Michael Rüsenberg and Dietmar Bonnen have a little series of listening events they call hering. It is intended to offer a special listening experience that is accompanied by water and bread, later wine. This track was my collaboration for the recent events in Wuppertal – 25.4.08 -, Düsseldorf – 3.5.08 – and Köln – 16.05.08 -. It is actually an excerpt from a very early demo stage of my composition dripping, that didn’t made it in the final mix.


This is a composition that I finished in 2000. I still like it, it is very slow, even meditative and connects a simple piano movement with original daily recordings of my backyard. That is what I wrote about the piece at that time:

“Sitting quietly, doing nothing, Spring comes, and the grass grows by itself” from Zenrin Kushu, a slim volume of Zen Buddhist teachings.   

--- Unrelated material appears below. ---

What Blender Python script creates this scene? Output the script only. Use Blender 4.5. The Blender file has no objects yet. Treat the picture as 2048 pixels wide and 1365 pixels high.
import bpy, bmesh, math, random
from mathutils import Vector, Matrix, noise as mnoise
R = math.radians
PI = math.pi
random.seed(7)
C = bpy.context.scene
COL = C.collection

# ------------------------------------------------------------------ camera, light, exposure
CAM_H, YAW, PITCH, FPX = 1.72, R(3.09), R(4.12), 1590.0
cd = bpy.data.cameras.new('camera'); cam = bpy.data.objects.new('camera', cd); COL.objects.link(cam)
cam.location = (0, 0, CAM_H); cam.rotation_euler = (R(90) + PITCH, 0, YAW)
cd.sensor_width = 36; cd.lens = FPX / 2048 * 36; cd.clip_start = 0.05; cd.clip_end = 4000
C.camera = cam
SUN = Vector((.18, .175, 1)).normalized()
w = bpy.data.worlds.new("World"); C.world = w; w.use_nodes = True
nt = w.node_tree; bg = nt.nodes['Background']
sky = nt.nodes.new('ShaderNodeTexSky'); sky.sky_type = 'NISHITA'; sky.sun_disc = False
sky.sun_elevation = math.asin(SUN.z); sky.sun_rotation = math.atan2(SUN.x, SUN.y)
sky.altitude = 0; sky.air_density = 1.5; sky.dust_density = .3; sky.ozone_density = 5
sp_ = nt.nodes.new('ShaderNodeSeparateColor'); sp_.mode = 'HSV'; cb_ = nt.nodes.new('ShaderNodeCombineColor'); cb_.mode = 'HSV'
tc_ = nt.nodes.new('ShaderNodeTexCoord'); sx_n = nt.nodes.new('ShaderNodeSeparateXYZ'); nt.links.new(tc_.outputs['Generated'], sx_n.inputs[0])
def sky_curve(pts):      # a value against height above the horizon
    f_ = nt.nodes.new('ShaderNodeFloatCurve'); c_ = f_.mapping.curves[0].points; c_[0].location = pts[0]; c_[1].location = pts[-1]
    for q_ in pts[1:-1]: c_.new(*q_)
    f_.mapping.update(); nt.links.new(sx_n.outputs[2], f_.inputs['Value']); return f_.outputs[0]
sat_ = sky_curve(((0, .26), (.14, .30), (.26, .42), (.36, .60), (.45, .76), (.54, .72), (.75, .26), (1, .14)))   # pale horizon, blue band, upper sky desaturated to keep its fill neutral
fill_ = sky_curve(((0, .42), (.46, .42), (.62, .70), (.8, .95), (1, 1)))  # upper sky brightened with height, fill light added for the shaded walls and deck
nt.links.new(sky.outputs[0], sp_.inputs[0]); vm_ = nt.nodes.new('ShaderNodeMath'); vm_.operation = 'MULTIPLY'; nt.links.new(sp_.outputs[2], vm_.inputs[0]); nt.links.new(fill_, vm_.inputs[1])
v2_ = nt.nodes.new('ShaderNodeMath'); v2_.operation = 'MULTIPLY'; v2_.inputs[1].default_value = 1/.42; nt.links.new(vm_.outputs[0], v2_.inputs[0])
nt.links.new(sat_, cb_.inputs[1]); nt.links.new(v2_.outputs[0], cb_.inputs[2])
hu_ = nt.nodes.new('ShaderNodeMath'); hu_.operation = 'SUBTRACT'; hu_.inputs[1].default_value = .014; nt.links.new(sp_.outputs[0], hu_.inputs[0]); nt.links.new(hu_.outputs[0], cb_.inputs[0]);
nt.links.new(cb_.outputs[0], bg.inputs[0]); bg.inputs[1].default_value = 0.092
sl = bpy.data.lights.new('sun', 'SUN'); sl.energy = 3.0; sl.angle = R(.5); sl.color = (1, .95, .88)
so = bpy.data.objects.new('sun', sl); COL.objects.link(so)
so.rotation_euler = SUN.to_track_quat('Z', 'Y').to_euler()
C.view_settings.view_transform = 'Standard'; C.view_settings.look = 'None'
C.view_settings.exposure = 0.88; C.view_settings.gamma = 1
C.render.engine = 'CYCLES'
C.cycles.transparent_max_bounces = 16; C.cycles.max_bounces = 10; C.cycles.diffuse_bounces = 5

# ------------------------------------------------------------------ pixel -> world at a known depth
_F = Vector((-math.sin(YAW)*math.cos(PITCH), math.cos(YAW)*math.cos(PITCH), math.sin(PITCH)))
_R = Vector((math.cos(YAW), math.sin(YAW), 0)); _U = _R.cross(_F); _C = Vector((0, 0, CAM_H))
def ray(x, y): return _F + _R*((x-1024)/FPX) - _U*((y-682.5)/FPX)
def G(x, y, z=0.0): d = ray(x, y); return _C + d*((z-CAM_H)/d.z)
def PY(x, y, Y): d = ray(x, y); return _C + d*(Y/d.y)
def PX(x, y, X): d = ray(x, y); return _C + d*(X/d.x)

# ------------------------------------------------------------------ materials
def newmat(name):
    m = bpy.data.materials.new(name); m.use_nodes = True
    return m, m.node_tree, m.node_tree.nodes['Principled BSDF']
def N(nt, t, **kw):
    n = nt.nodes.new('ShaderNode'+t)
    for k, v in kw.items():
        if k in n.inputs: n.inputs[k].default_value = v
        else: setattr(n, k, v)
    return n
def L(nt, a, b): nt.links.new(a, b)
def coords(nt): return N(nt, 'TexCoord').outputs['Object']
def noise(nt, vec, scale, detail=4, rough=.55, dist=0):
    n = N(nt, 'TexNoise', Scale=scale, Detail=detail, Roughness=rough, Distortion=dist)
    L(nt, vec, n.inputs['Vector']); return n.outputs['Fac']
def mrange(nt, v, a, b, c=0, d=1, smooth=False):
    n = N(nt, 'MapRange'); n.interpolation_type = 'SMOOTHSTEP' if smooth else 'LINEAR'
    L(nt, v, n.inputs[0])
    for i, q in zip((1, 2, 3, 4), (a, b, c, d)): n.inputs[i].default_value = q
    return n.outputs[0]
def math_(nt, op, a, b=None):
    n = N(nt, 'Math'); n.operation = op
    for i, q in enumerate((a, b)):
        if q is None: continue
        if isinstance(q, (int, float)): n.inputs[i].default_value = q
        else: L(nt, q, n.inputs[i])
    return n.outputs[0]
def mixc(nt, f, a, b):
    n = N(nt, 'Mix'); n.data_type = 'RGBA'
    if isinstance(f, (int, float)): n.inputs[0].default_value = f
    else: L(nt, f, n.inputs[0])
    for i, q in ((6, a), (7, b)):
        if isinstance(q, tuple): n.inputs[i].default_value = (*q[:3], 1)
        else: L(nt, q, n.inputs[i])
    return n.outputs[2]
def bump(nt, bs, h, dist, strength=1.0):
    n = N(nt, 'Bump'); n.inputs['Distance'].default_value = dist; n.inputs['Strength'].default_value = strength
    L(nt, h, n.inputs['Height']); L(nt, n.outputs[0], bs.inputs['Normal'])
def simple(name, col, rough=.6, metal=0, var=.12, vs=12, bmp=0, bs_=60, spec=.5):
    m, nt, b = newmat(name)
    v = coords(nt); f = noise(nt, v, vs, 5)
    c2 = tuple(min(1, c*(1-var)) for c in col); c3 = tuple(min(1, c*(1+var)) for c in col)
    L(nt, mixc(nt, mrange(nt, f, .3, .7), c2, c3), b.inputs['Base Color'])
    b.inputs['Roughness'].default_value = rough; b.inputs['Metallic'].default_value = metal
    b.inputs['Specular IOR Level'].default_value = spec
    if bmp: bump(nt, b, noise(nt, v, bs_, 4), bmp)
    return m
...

The theme of Tagesringe is the inexorable passing of time and the steady rhythm of the days. A period of 61 days is spanned at a slow tempo, simple piano chords mark the transitions from one day to the next, and the seemingly banal is condensed into an intense experience of subjective time. The idea that days differ from one another in terms of sound characteristics and perceived duration came from the phenomenon of annual rings in the wood of a tree.

Tagesringe was inspired by an idea from Paul Auster’s film Smoke, in which the main character begins each day by taking a photograph of the crossroads where he lives, building up a collection of photographs of the same subject over years. Translated into the acoustic sphere, this yielded simple ‘rules’ for the realization of the sound composition: 1) Every morning after breakfast, record the random background sound at a fixed location for two or three minutes. These recordings were scheduled to span a period of two months covering the transition from winter to spring. 2) As a contrast to this extended image of an acoustic environment subject to constant change, play a piano improvisation consisting solely of long chords. For this recording, the following rules apply: one take only, that will then be used and left unchanged; improvisation to be executed with ‘empty mind’, i.e. with no intentions and no desire for musical expression; only white keys to be played, musical content should be reduced to a minimum. This piano recording was then manipulated in such a way that the tail phase of each chord was extended to infinity, blurring into a cloud of sound. The piano improvisation served as a framework on which to mount the outdoor recordings, with each chord marking the start of a new day and the length of the chord determining the length of the selected passage. Tagesringe begins with an introductory endless chord and the first day only begins with the second chord. The piano chords accumulating into a cluster stand for the idea of time extending outwards in concentric circles, where the present contains ripples from the past.

The location used for the recordings was the microcosm of a rear courtyard in Berlin, as heard from a top floor balcony, where the sounds of the city beyond are always audible across the roofs. Each new day/chord is marked by a single random event: children playing in the yard, someone emptying their rubbish, workers renovating an apartment, a plane passing overhead. As the days succeed each other, minimal changes in the basic sound structure can also be detected: it is as if every day had its own individual atmosphere. Weather features like wind or rain make for more drastic contrasts. On some days, radio broadcasts from the nearby television tower are captured on the left channel, a type of ‘interference’ whose unforeseeable occurrence finally became a characteristic element within the piece. Over the period of 61 days, the arrival of spring makes itself felt: songbirds return from their winter locations, leaves grow on the trees and rustle in the wind. In this compressed form, the imperceptible action of time’s inexorable progress is revealed to the senses. The steady rhythm of the days appears as the return of the similar, as daily renewal within apparent sameness, comparable with the concentric rings radiating outwards from a stone thrown into water.